Burlington elections became a lot more competitive in 2008, when Barack Obama carried the county by 51,593 votes. Democratic State Sen. John Adler won an open House seat against a weak GOP challenger. Democrats Chris Brown and Maryanne Reinhart upset two Republican Freeholder incumbents, and Democrat Timothy Tyler was elected County Clerk.

Layton won huge praise in 2010 when he convinced Freeholder Brown and another rising Democratic star, Evesham Mayor Randy Brown, to switch parties. Former Philadelphia Eagles star Jon Runyan, a candidate Layton recruited personally, defeated Adler and returned the Burlington-Ocean seat to Republican hands. The next year, he flipped Tyler and George Kotch, who had been elected Surrogate in 2006, and took nack Reinhart’s freeholder seat.

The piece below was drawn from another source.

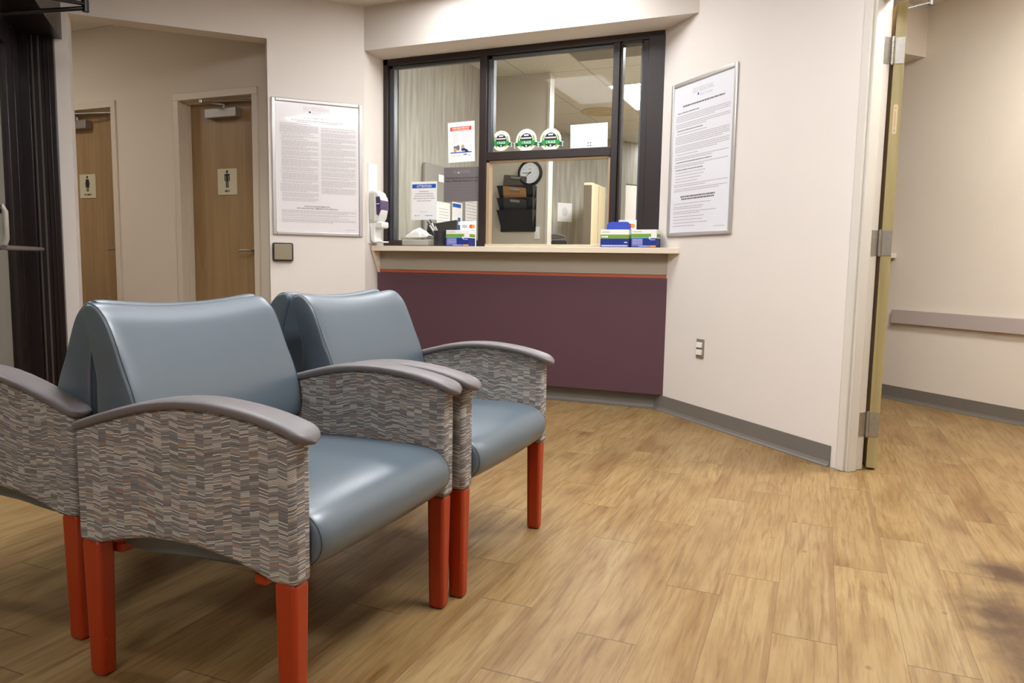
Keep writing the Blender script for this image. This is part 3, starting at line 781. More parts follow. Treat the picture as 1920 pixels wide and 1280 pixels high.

Obama (58%) and Senator Bob Menendez (59%) had some coattails in 2012, giving Democrats two more Freeholders: Aimee Belgard and Schwartz ousted Garganio and Mary Ann O’Brien. Both lost re-election three years later. Garganio returned to the Freeholder board in 2014 (and lost re-election again) and O’Brien became the Burlington County Surrogate.

While Hillary Clinton was winning Burlington by fourteen points in 2016, local Republicans held on narrowly. O’Brien won her Surrogate race with 51.9%; Robert Tiver took a Freeholder seat with 51.%.